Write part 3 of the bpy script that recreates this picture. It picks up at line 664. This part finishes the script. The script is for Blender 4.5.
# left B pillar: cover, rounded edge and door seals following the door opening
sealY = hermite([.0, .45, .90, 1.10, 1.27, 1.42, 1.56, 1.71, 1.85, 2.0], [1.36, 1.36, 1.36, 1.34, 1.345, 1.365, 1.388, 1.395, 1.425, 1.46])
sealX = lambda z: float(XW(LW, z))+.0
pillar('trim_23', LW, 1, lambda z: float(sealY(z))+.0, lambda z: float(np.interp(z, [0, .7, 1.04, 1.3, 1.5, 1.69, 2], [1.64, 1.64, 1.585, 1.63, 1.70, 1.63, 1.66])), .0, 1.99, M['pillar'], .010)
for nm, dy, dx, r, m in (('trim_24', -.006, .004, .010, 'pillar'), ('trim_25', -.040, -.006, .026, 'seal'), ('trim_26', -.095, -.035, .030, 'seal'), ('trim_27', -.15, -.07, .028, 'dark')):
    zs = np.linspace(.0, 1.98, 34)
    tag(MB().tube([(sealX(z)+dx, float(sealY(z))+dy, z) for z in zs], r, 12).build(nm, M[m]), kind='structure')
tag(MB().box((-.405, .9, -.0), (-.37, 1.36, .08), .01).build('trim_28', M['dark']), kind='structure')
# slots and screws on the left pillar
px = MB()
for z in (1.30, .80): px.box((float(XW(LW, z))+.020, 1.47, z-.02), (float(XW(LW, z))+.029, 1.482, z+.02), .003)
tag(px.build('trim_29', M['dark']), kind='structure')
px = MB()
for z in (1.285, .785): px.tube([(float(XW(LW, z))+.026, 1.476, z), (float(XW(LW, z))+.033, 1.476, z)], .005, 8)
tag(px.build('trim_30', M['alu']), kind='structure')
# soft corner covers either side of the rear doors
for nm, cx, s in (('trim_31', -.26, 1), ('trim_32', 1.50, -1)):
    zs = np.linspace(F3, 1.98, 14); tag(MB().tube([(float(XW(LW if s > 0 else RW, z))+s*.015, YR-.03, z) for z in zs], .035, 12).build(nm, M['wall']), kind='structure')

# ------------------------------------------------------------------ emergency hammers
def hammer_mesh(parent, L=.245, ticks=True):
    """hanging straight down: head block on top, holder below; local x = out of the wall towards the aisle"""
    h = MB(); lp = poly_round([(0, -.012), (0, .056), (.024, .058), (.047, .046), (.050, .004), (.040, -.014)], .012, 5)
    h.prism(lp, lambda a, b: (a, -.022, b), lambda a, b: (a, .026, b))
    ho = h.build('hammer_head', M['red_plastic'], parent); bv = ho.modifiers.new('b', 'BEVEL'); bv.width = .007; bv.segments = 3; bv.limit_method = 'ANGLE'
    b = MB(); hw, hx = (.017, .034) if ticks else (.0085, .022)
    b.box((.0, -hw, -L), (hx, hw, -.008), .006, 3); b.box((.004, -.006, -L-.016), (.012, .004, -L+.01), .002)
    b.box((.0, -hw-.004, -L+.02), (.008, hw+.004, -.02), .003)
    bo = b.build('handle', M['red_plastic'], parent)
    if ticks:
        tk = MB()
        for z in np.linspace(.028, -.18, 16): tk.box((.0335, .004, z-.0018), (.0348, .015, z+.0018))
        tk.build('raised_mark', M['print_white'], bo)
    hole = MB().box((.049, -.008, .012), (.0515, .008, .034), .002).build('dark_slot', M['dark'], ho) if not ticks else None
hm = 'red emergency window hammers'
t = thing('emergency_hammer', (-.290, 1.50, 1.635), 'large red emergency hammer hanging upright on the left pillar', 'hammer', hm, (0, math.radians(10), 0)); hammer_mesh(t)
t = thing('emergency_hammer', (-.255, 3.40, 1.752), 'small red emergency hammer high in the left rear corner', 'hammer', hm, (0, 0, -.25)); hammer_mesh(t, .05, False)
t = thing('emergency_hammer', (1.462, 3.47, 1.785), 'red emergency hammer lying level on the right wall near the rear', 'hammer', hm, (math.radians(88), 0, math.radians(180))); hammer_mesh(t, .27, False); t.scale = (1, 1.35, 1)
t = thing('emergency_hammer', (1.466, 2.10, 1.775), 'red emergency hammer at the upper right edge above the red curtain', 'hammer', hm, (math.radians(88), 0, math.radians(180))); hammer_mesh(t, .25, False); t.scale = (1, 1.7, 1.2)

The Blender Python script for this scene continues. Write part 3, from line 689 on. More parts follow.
····················
• _WHAT YOU WILL DO_:
Transcribe all of the entries without altering anything.

• _CORRECT RESULT_:
Write part 3 of the bpy script that recreates this picture. It picks up at line 664. This part finishes the script. The script is for Blender 4.5.
# left B pillar: cover, rounded edge and door seals following the door opening
sealY = hermite([.0, .45, .90, 1.10, 1.27, 1.42, 1.56, 1.71, 1.85, 2.0], [1.36, 1.36, 1.36, 1.34, 1.345, 1.365, 1.388, 1.395, 1.425, 1.46])
sealX = lambda z: float(XW(LW, z))+.0
pillar('trim_23', LW, 1, lambda z: float(sealY(z))+.0, lambda z: float(np.interp(z, [0, .7, 1.04, 1.3, 1.5, 1.69, 2], [1.64, 1.64, 1.585, 1.63, 1.70, 1.63, 1.66])), .0, 1.99, M['pillar'], .010)
for nm, dy, dx, r, m in (('trim_24', -.006, .004, .010, 'pillar'), ('trim_25', -.040, -.006, .026, 'seal'), ('trim_26', -.095, -.035, .030, 'seal'), ('trim_27', -.15, -.07, .028, 'dark')):
    zs = np.linspace(.0, 1.98, 34)
    tag(MB().tube([(sealX(z)+dx, float(sealY(z))+dy, z) for z in zs], r, 12).build(nm, M[m]), kind='structure')
tag(MB().box((-.405, .9, -.0), (-.37, 1.36, .08), .01).build('trim_28', M['dark']), kind='structure')
# slots and screws on the left pillar
px = MB()
for z in (1.30, .80): px.box((float(XW(LW, z))+.020, 1.47, z-.02), (float(XW(LW, z))+.029, 1.482, z+.02), .003)
tag(px.build('trim_29', M['dark']), kind='structure')
px = MB()
for z in (1.285, .785): px.tube([(float(XW(LW, z))+.026, 1.476, z), (float(XW(LW, z))+.033, 1.476, z)], .005, 8)
tag(px.build('trim_30', M['alu']), kind='structure')
# soft corner covers either side of the rear doors
for nm, cx, s in (('trim_31', -.26, 1), ('trim_32', 1.50, -1)):
    zs = np.linspace(F3, 1.98, 14); tag(MB().tube([(float(XW(LW if s > 0 else RW, z))+s*.015, YR-.03, z) for z in zs], .035, 12).build(nm, M['wall']), kind='structure')

# ------------------------------------------------------------------ emergency hammers
def hammer_mesh(parent, L=.245, ticks=True):
    """hanging straight down: head block on top, holder below; local x = out of the wall towards the aisle"""
    h = MB(); lp = poly_round([(0, -.012), (0, .056), (.024, .058), (.047, .046), (.050, .004), (.040, -.014)], .012, 5)
    h.prism(lp, lambda a, b: (a, -.022, b), lambda a, b: (a, .026, b))
    ho = h.build('hammer_head', M['red_plastic'], parent); bv = ho.modifiers.new('b', 'BEVEL'); bv.width = .007; bv.segments = 3; bv.limit_method = 'ANGLE'
    b = MB(); hw, hx = (.017, .034) if ticks else (.0085, .022)
    b.box((.0, -hw, -L), (hx, hw, -.008), .006, 3); b.box((.004, -.006, -L-.016), (.012, .004, -L+.01), .002)
    b.box((.0, -hw-.004, -L+.02), (.008, hw+.004, -.02), .003)
    bo = b.build('handle', M['red_plastic'], parent)
    if ticks:
        tk = MB()
        for z in np.linspace(.028, -.18, 16): tk.box((.0335, .004, z-.0018), (.0348, .015, z+.0018))
        tk.build('raised_mark', M['print_white'], bo)
    hole = MB().box((.049, -.008, .012), (.0515, .008, .034), .002).build('dark_slot', M['dark'], ho) if not ticks else None
hm = 'red emergency window hammers'
t = thing('emergency_hammer', (-.290, 1.50, 1.635), 'large red emergency hammer hanging upright on the left pillar', 'hammer', hm, (0, math.radians(10), 0)); hammer_mesh(t)
t = thing('emergency_hammer', (-.255, 3.40, 1.752), 'small red emergency hammer high in the left rear corner', 'hammer', hm, (0, 0, -.25)); hammer_mesh(t, .05, False)
t = thing('emergency_hammer', (1.462, 3.47, 1.785), 'red emergency hammer lying level on the right wall near the rear', 'hammer', hm, (math.radians(88), 0, math.radians(180))); hammer_mesh(t, .27, False); t.scale = (1, 1.35, 1)
t = thing('emergency_hammer', (1.466, 2.10, 1.775), 'red emergency hammer at the upper right edge above the red curtain', 'hammer', hm, (math.radians(88), 0, math.radians(180))); hammer_mesh(t, .25, False); t.scale = (1, 1.7, 1.2)

The Blender Python script for this scene continues. Write part 3, from line 689 on. More parts follow.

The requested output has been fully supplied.